Description and Table of Contents

Description

With the release of previously unpublished novels and a recent proliferation of critical studies on his life and work, Charles W. Chesnutt (1858-1932) has emerged as a major American writer of his time - the age of Howells, Twain, and Wharton. In ""Chesnutt and Realism"", Ryan Simmons breaks new ground by theorizing how understandings of literary realism have shaped, and can continue to shape, the reception of Chesnutt's work. Although Chesnutt is typically acknowledged as the most prominent African American writer of the realist period, little attention has been paid to the central question of this study: what does it mean to call Chesnutt a realist?

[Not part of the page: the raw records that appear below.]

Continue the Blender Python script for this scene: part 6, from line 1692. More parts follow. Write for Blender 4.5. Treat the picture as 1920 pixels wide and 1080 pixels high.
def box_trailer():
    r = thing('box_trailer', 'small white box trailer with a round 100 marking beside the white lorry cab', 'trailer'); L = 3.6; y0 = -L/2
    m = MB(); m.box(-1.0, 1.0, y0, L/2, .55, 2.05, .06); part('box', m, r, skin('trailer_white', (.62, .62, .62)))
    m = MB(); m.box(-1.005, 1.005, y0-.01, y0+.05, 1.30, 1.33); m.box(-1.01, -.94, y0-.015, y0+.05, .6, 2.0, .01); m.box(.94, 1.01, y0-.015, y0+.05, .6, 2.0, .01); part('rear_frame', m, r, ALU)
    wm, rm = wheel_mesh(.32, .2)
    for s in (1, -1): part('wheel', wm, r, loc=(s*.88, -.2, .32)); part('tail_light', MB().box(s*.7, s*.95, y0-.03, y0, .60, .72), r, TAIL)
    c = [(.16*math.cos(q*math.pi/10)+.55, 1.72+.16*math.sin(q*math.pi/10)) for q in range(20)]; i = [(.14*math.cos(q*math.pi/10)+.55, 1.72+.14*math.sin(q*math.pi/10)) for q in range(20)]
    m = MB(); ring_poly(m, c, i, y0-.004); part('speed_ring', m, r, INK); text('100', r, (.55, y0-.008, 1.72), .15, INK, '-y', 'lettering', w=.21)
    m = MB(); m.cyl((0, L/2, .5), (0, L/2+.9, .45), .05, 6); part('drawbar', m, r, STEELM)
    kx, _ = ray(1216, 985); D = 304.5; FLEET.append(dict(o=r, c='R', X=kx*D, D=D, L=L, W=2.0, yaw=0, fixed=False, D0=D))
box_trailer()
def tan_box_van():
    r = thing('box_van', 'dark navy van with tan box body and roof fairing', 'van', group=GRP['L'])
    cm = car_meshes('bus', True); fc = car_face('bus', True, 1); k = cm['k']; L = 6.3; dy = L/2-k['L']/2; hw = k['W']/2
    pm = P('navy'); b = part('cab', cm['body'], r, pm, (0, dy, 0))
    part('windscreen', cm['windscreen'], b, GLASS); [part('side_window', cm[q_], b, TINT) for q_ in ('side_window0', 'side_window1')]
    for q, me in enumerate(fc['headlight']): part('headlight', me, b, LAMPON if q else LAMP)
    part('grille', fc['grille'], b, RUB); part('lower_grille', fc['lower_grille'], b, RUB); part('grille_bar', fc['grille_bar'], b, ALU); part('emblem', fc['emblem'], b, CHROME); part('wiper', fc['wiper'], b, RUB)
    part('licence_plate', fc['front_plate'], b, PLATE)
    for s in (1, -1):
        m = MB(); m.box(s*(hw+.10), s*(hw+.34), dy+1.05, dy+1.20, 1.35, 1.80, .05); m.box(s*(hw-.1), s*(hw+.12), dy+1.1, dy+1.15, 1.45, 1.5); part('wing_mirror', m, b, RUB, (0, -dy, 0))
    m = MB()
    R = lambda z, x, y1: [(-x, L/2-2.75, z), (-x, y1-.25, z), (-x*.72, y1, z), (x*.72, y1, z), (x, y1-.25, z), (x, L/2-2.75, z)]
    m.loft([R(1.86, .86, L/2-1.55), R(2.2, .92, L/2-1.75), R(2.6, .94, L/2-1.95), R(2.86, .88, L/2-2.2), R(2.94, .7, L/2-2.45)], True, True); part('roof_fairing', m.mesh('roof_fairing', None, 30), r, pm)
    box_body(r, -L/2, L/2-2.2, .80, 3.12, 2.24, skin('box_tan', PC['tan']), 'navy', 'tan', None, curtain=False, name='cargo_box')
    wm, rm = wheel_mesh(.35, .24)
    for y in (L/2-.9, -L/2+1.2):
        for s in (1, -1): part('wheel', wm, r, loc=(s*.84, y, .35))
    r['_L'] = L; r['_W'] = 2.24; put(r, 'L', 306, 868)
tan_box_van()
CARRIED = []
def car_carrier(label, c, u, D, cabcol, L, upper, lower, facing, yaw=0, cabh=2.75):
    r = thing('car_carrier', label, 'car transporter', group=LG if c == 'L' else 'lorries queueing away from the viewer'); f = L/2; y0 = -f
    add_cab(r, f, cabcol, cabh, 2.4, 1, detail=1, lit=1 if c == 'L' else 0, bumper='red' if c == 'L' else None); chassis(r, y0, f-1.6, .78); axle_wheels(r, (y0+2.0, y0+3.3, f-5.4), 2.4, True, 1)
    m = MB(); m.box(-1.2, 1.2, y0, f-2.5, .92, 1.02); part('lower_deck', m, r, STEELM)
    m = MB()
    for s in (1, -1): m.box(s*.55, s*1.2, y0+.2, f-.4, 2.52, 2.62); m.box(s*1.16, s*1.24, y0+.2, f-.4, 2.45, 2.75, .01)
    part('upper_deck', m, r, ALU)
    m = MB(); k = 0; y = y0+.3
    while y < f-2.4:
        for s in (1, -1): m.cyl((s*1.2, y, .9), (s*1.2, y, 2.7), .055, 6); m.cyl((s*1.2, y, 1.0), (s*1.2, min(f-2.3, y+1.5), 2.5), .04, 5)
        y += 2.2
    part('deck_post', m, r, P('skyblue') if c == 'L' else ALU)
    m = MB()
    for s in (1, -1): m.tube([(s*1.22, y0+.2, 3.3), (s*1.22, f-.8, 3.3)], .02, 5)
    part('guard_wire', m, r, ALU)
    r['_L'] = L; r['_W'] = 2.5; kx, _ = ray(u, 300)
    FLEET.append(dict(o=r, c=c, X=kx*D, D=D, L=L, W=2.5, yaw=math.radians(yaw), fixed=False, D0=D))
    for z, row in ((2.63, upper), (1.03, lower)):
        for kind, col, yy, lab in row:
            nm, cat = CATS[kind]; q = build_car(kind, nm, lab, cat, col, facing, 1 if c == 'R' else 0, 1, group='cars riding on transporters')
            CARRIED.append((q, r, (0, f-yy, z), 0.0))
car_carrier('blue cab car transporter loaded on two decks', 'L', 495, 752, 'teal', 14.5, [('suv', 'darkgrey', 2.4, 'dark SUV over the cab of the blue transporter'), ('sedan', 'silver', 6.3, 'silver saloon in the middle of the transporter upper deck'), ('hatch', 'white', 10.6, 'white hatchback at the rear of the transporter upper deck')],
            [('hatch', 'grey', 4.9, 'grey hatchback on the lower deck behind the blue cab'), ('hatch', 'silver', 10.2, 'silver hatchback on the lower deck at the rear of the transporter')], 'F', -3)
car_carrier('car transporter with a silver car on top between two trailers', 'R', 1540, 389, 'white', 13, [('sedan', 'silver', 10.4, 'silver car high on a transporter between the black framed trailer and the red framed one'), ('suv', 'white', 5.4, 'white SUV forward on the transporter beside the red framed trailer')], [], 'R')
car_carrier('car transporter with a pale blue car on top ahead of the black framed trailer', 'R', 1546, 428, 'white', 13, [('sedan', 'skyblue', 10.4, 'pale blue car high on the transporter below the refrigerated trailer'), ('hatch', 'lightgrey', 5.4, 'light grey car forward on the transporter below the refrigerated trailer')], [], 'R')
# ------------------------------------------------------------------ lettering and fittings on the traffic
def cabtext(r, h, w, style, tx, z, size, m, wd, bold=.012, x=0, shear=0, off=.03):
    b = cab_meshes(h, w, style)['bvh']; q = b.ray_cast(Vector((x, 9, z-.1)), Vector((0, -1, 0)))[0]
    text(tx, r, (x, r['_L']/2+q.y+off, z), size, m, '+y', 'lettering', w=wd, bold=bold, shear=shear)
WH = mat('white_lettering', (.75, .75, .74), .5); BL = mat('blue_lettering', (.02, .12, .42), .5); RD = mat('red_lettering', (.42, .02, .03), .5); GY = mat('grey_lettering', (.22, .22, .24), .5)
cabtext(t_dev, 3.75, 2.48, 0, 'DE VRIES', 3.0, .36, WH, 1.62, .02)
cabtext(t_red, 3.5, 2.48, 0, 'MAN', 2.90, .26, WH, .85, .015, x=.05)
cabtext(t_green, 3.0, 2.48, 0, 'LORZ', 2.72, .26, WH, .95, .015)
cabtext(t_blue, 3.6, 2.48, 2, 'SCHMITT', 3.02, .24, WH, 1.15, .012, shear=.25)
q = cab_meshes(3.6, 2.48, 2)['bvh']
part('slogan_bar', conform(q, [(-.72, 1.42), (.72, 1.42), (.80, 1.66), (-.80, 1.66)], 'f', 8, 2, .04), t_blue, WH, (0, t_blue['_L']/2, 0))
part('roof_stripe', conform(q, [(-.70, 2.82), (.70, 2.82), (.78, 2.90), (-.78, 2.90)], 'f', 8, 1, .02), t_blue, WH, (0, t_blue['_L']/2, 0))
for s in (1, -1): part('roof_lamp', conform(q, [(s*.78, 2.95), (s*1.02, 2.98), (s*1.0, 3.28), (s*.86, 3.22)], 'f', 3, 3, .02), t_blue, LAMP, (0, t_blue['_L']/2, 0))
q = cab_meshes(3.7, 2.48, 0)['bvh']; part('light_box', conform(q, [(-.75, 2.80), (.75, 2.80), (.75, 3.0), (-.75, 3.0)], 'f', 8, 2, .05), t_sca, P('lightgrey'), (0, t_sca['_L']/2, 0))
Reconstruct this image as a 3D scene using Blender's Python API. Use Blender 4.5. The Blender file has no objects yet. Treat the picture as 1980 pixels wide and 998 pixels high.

A writer whose career was circumscribed by the dismal racial politics of his era, Chesnutt refused to conform to literary conventions for depicting race. Nor did he use his imaginative skills to evade the realities he and other African Americans faced. Rather, he experimented with ways of portraying reality that could elicit an appropriate, proportionate response to it, as Simmons demonstrates in extended readings of each of Chestnutt's novels, including important unpublished works that have been overlooked by previous critics. Chesnutt and Realism also addresses a curiously neglected subject in American literary studies - the relationship between American literary realism and race. By taking Chesnutt seriously as a contributor to realism, this book articulates the strategies by which one African American intellectual helped to define the discourses that influenced his fate.